Essere fedeli alla Chiesa significa, in­fatti, collocarsi nella corrente della grande Tradizione che, sotto la guida del Magistero, ha riconosciuto gli scritti ca­nonici come parola rivolta da Dio al suo popolo e non ha mai cessato di meditarli e di scoprirne le inesauribili ricchezze. Il Concilio Vaticano II lo ha ribadito con gran­de chiarezza: «Tutto quello che concerne il modo di interpretare la Scrittura è sotto­posto in ultima istanza al giudizio della Chiesa, la quale adempie il divino manda­to e ministero di conservare e interpretare la Parola di Dio» ( Dei Verbum, 12).

Come ci ricorda la summenzionata Costituzione dogmatica esiste una inscindibile unità tra Sacra Scrittura e Tradizione, poiché en­trambe provengono da una stessa fonte: «La sacra Tradizione e la Sacra Scrittura so­no strettamente congiunte e comunicanti tra loro. Ambedue infatti, scaturendo dal­la stessa divina sorgente, formano, in un certo qual modo, una cosa sola e tendono allo stesso fine. Infatti la Sacra Scrittura è parola di Dio in quanto è messa per iscrit­to sotto l’ispirazione dello Spirito Santo; in­vece la sacra Tradizione trasmette inte­gralmente la parola di Dio, affidata da Cri­sto Signore e dallo Spirito Santo agli apo­stoli, ai loro successori, affinché questi, il­luminati dallo Spirito di verità, con la loro predicazione fedelmente la conservino, la espongano e la diffondano. In questo mo­do la Chiesa attinge la sua certezza su tutte le cose ri­velate non dalla sola Sacra Scrittura. Perciò l’una e l’al­tra devono esser accettate e venerate con pari sentimen­to di pietà e di riverenza » ( Dei Verbum, 9). Soltanto il contesto ecclesiale permette alla Sacra Scrittura di essere compresa come autentica Parola di Dio che si fa guida, norma e regola per la vita della Chiesa e la crescita spirituale dei cre­denti. Ciò comporta il rifiuto di ogni in­terpretazione soggettiva o semplicemen­te limitata a una sola analisi, incapace di accogliere in sé il senso globale che nel corso dei secoli ha guidato la Tradizione dell’intero popolo di Dio.
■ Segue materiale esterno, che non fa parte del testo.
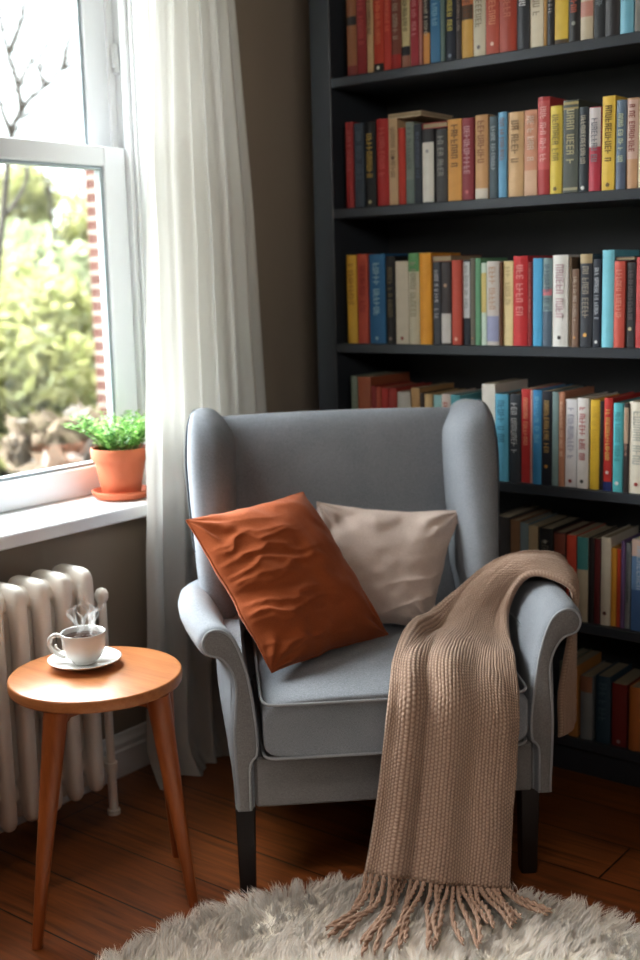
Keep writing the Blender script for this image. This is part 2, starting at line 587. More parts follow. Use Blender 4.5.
# ------------------------------------------------------------------ radiator
def build_radiator():
    base = np.array([-2.165, 1.46, 0.0])
    root = tag(empty('radiator', tuple(base)), 'off-white cast iron column radiator under the window sill', 'radiator')
    pitch, y_end = .0655, 1.800
    xf, xb = -2.097, -2.225
    secs = 12
    for k in range(secs):
        yc = y_end - k * pitch
        m = MB()
        hw = .0182
        depth = xf - xb
        for xc, hx in ((xf - .021, .021), ((xf + xb) / 2, .015), (xb + .021, .021)):
            rings = []
            for z, k_ in ((.080, .35), (.083, .62), (.090, .85), (.100, .97), (.115, 1), (.30, 1), (.50, 1), (.600, 1)):
                rings.append(superellipse(xc, yc, hx * k_, hw * k_, 2.6, 24, z))
            m.loft(rings)
        def header(zs):
            rings = []
            for z, f_, b_, sy in zs:
                x1, x0 = xf - f_, xb + b_
                rings.append(superellipse((x0 + x1) / 2, yc, (x1 - x0) / 2, hw * sy, 4.0, 36, z))
            m.loft(rings)
        header([(.560, .014, .014, .35), (.575, .006, .006, .75), (.588, .0005, .0005, .97), (.606, 0, 0, 1.02), (.617, .002, .002, 1.0), (.626, .006, .006, .93), (.633, .013, .013, .80), (.638, .024, .024, .55), (.6395, .036, .036, .25)])
        header([(.108, .03, .03, .3), (.116, .012, .012, .7), (.126, .003, .003, .92), (.15, .001, .001, .97), (.166, .003, .003, .9), (.178, .010, .010, .6), (.186, .02, .02, .3)])
        m.build('section', M['radiator'], root, True, shift=base, sharp=60)
    for zc, rr in ((.598, .027), (.146, .025)):
        MB().tube([(-2.161, y_end - pitch * (secs - 1) - .03, zc), (-2.161, y_end + .030, zc)], rr, 16).build('connecting_hub', M['radiator'], root, True, shift=base, sharp=50)
    for yc in (y_end - pitch * (secs - 1), y_end - pitch * 5):
        for xc in (xf - .02, xb + .02):
            MB().tube([(xc, yc, 0.0), (xc, yc, .03), (xc, yc, .09)], [.016, .013, .017], 14).build('foot', M['radiator'], root, True, shift=base, sharp=50)
    p = MB()
    px, py = -2.118, 1.852
    p.tube([(px, py, 0), (px, py, .012), (px, py, .013), (px, py, .11), (px, py, .111), (px, py, .135), (px, py, .136), (px, py, .545)],
           [.016, .016, .0115, .0115, .015, .015, .0105, .0105], 16)
    p.tube([(px, py, .54), (px, py, .548), (px, py, .556), (px, py, .566), (px, py, .575), (px, py, .579)], [.009, .014, .0165, .0165, .012, .004], 16)
    p.tube([(px, py, .123), (-2.145, py, .13), (-2.161, 1.835, .135), (-2.161, 1.815, .135)], .0115, 14)
    p.build('supply_pipe', M['radiator'], root, True, shift=base, sharp=50)
build_radiator()

# ------------------------------------------------------------------ bookcase
BX0, BX1, BYF, BYB = -2.10, -0.985, 2.70, 2.985
SHELF_Z = [2.20, 1.84, 1.49, 1.117, .762, .415, .10]
TH = .026
def build_bookcase():
    base = ((BX0 + BX1) / 2, (BYF + BYB) / 2, 0)
    root = tag(empty('bookcase', base), 'tall black open bookcase filled with rows of books behind the armchair', 'bookcase')
    for x0, x1 in ((BX0, BX0 + .068), (BX1 - .068, BX1)):
        MB().box(x0, x1, BYF, BYB, 0, 2.46, .002).build('side_panel', M['bookcase'], root, False, shift=base)
    MB().box(BX0 + .068, BX1 - .068, BYB - .012, BYB, .03, 2.46).build('back_panel', M['bookback'], root, False, shift=base)
    MB().box(BX0 - .01, BX1 + .01, BYF - .012, BYB, 2.46, 2.49, .003).build('top_board', M['bookcase'], root, False, shift=base)
    for z in SHELF_Z:
        MB().box(BX0 + .068, BX1 - .068, BYF + .002, BYB - .012, z - TH, z, .002).build('shelf', M['bookcase'], root, False, shift=base)
    MB().box(BX0 + .068, BX1 - .068, BYF + .02, BYF + .04, 0, .10 - TH, .001).build('plinth', M['bookcase'], root, False, shift=base)
build_bookcase()

# books ------------------------------------------------------------------
_bm = {}
def bmat(c, rough=0.5):
    key = tuple(int(x) for x in c)
    if key not in _bm:
        N = Nodes('book_cloth')
        v = N.coords()
        g_ = sum(key) / 3
        cc = rgb(*[(.88 * q + .12 * g_) * .95 for q in key])
        f = N.noise(v, 35, 3)
        f2 = N.noise(v, 500, 2)
        col = N.mix(f, tuple(x * .86 for x in cc[:3]) + (1,), tuple(min(1, x * 1.12) for x in cc[:3]) + (1,))
        p = N.bsdf(col, 0.48)
        N.bump(p, f2, .06, .0006)
        _bm[key] = N.m
    return _bm[key]

def add_glyphs(m, w, z0, z1, size, seed, yoff):
    """illegible title lettering running down the spine as small strokes"""
    r = random.Random(seed)
    z = z1
    hw = size * .5
    adv = size * .62
    while z - adv > z0:
        if r.random() < .16:
            z -= adv * .7
            continue
        zt, zb = z, z - adv * .78
        s = size * .15
        L = []
        # letter axis: width runs along -z, letter height along x
        L.append((-hw, hw, zt - s, zt))
        k = r.randrange(6)
        if k in (0, 1, 4):
            L.append((-hw, hw, zb, zb + s))
        if k in (0, 2, 4):
            L.append((hw - s, hw, zb, zt))
        if k in (1, 2, 5):
            L.append((-hw, -hw + s, zb, zt))
        if k in (3, 4, 5, 2):
            L.append((-s / 2, s / 2, zb, zt))
        for xa, xb, za, zb_ in L:
            m.add([(xa, yoff, za), (xb, yoff, za), (xb, yoff, zb_), (xa, yoff, zb_)], [(0, 1, 2, 3)])
        z -= adv
    return m

def spine_pts(w, bow, n=6):
    return [(-w / 2 + w * i / n, -bow * (1 - (2 * i / n - 1) ** 2)) for i in range(n + 1)]

def make_book(loc, w, h, d, color, title=None, bands=(), seed=0, hard=True, rz=0.0, lie=False, span=(.25, .85), emblem=None):
    root = empty('book', loc, rz)
    t = .0022 if hard else .001
    bow = min(.004, w * .12) if hard else .0012
    over = .003 if hard else 0.0004
    sp = spine_pts(w, bow)
    # cover: boards and spine as one bent shell
    outer = [(w / 2, d)] + [(x, y) for x, y in sp[::-1]] + [(-w / 2, d)]
    inner = [(-w / 2 + t, d)] + [(max(-w / 2 + t, min(w / 2 - t, x)), y + t) for x, y in sp] + [(w / 2 - t, d)]
    m = MB()
    n_o, n_i = len(outer), len(inner)
    loop = outer + inner
    n = len(loop)
    vs = [(x, y, 0) for x, y in loop] + [(x, y, h) for x, y in loop]
    fs = [(i, (i + 1) % n, (i + 1) % n + n, i + n) for i in range(n)]
    for zoff, flip in ((0, True), (n, False)):
        for i in range(n_o - 1):
            a, b = i, i + 1
            c_, e = n - 2 - i, n - 1 - i
            q = (a + zoff, b + zoff, c_ + zoff, e + zoff)
            fs.append(q[::-1] if not flip else q)
    m.add(vs, fs)
    cv = m.build('cover', bmat(color), root, False)
    pg = MB().box(-w / 2 + t, w / 2 - t, t + .0015, d - over, over, h - over)
    pg.build('page_block', M['pages'], root, False)
    for z0, z1, c in bands:
        b = MB()
        vs = []
        for zz in (z0 * h, z1 * h):
            vs += [(x, y - .0006, zz) for x, y in sp]
        k = len(sp)
        b.add(vs, [(i, i + 1, i + 1 + k, i + k) for i in range(k - 1)])
        b.build('spine_band', bmat(c), cv, True)
    if title:
        g = MB()
        size = min(w * .52, .02)
        add_glyphs(g, w, span[0] * h, span[1] * h, size, seed, -bow - .0012)
        if g.v:
            g.build('spine_title', bmat(title), cv, False)
    if emblem:
        zc, c = emblem
        rr = min(w * .2, .005)
        e = MB()
        e.add([(0, -bow - .0013, zc * h)] + [(rr * cos(a * pi / 6), -bow - .0013, zc * h + rr * sin(a * pi / 6)) for a in range(12)],
              [(0, 1 + a, 1 + (a + 1) % 12) for a in range(12)])
        e.build('spine_emblem', bmat(c), cv, False)
    if lie:
        root.rotation_euler = (0, pi / 2, 0)
    return root

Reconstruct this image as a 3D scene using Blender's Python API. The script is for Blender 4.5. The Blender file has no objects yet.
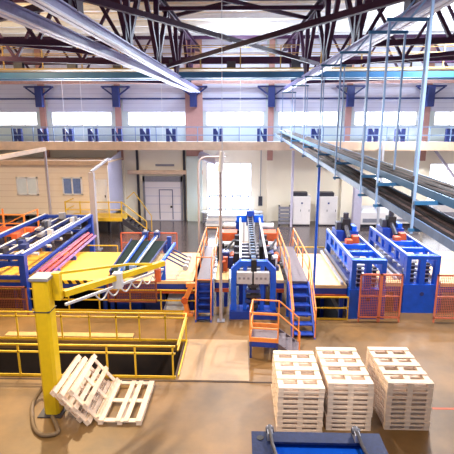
import bpy, math, random
from mathutils import Vector, Matrix
random.seed(7)
SC = bpy.context.scene
COL = SC.collection
# ------------------------------------------------------------------ camera
F = 440.0; PIT = math.radians(12.8); YAW = math.radians(1.65); H = 7.0
cam = bpy.data.cameras.new('camera'); cam.sensor_width = 36; cam.lens = F / 454 * 36
cam.clip_end = 200
co = bpy.data.objects.new('camera', cam); COL.objects.link(co)
co.location = (0, 0, H); co.rotation_euler = (math.pi / 2 - PIT, 0, YAW)
SC.camera = co
SC.view_settings.view_transform = 'Standard'; SC.view_settings.look = 'None'
SC.view_settings.gamma = 1; SC.view_settings.use_curve_mapping = False
SC.view_settings.exposure = 0.48
_M = co.rotation_euler.to_matrix()
def ray(px, py): return _M @ Vector(((px - 227) / F, -(py - 227) / F, -1))
def gz(px, py, z):                      # photo point on the level z
    d = ray(px, py); t = (z - H) / d.z; return Vector((d.x * t, d.y * t, z))
def at(px, py, y):                      # photo point at the depth y
    d = ray(px, py); t = y / d.y; return Vector((d.x * t, y, H + d.z * t))

# ------------------------------------------------------------------ materials
def lin(c):
    return tuple(((v / 255) / 12.92 if v / 255 < 0.04045 else ((v / 255 + 0.055) / 1.055) ** 2.4) for v in c)
MATS = {}
def mat(name, rgb, rough=0.55, metal=0.0, amt=0.12, scale=6.0, emit=0, bump=0.0, stretch=None, rgb2=None):
    if name in MATS: return MATS[name]
    m = bpy.data.materials.new(name); m.use_nodes = True; MATS[name] = m
    nt = m.node_tree; b = nt.nodes['Principled BSDF']
    b.inputs['Roughness'].default_value = rough; b.inputs['Metallic'].default_value = metal
    c = lin(rgb)
    g = nt.nodes.new('ShaderNodeNewGeometry')
    n = nt.nodes.new('ShaderNodeTexNoise'); n.inputs['Scale'].default_value = scale
    n.inputs['Detail'].default_value = 5; n.inputs['Roughness'].default_value = 0.62
    mp = nt.nodes.new('ShaderNodeMapping')
    if stretch: mp.inputs['Scale'].default_value = stretch
    nt.links.new(g.outputs['Position'], mp.inputs[0]); nt.links.new(mp.outputs[0], n.inputs['Vector'])
    r = nt.nodes.new('ShaderNodeValToRGB'); r.color_ramp.elements[0].position = 0.32; r.color_ramp.elements[1].position = 0.68
    c2 = lin(rgb2) if rgb2 else tuple(v * (1 - amt * 2) for v in c)
    r.color_ramp.elements[0].color = (*c2, 1)
    r.color_ramp.elements[1].color = (*c, 1)
    nt.links.new(n.outputs['Fac'], r.inputs[0]); nt.links.new(r.outputs[0], b.inputs['Base Color'])
    if bump:
        bp = nt.nodes.new('ShaderNodeBump'); bp.inputs['Strength'].default_value = bump; bp.inputs['Distance'].default_value = 0.02
        nt.links.new(n.outputs['Fac'], bp.inputs['Height']); nt.links.new(bp.outputs[0], b.inputs['Normal'])
    if emit:
        b.inputs['Emission Color'].default_value = (*c, 1); b.inputs['Emission Strength'].default_value = emit
    return m
def stripes(name, a, b_, freq, axis=(1, 0, 0), rough=0.6, width=0.5):
    m = bpy.data.materials.new(name); m.use_nodes = True; nt = m.node_tree; b = nt.nodes['Principled BSDF']
    b.inputs['Roughness'].default_value = rough
    g = nt.nodes.new('ShaderNodeNewGeometry'); d = nt.nodes.new('ShaderNodeVectorMath'); d.operation = 'DOT_PRODUCT'
    d.inputs[1].default_value = tuple(v * freq for v in axis); nt.links.new(g.outputs['Position'], d.inputs[0])
    f = nt.nodes.new('ShaderNodeMath'); f.operation = 'FRACT'; nt.links.new(d.outputs['Value'], f.inputs[0])
    l = nt.nodes.new('ShaderNodeMath'); l.operation = 'LESS_THAN'; l.inputs[1].default_value = width; nt.links.new(f.outputs[0], l.inputs[0])
    x = nt.nodes.new('ShaderNodeMix'); x.data_type = 'RGBA'; nt.links.new(l.outputs[0], x.inputs['Factor'])
    x.inputs[6].default_value = (*lin(a), 1); x.inputs[7].default_value = (*lin(b_), 1)
    nt.links.new(x.outputs[2], b.inputs['Base Color']); return m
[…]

Cari membri della Pontificia Com­missione Biblica, desidero conclu­dere il mio intervento formulando a tutti voi i miei personali ringraziamenti e incoraggiamenti. Vi ringrazio cordialmen­te per l’impegnativo lavoro che compite al servizio della Parola di Dio e della Chiesa mediante la ricerca, l’insegnamento e la pubblicazione dei vostri studi. A ciò ag­giungo i miei incoraggiamenti per il cam­mino che resta ancora da percorrere. In un mondo dove la ricerca scientifica assume una sempre maggiore importanza in nu­merosi campi è indispensabile che la scien­za esegetica si situi a un livello adeguato. È uno degli aspetti dell’inculturazione della fede che fa parte della missione della Chie­sa, in sintonia con l’accoglienza del miste­ro dell’Incarnazione. Cari fratelli, il Signo­re Gesù Cristo, Verbo di Dio incarnato e di­vino Maestro che ha aperto lo spirito dei suoi discepoli all’intelligenza delle Scrit­ture (cfr Lc 24,45), vi guidi e vi sostenga nelle vostre riflessioni. La Vergine Maria, modello di docilità e di obbedienza alla Parola di Dio, vi insegni ad accogliere sempre meglio la ricchezza inesauribile della Sacra Scrittura, non soltanto attra­verso la ricerca intellettuale, ma anche nella vostra vita di credenti, affinché il vo­stro lavoro e la vostra azione possano con­tribuire a fare sempre più risplendere da­vanti ai fedeli la luce della Sacra Scrittu­ra. Nell’assicurarvi il sostegno della mia preghiera nella vostra fatica, vi imparto di cuore, quale pegno dei divini favori, l’a­postolica benedizione.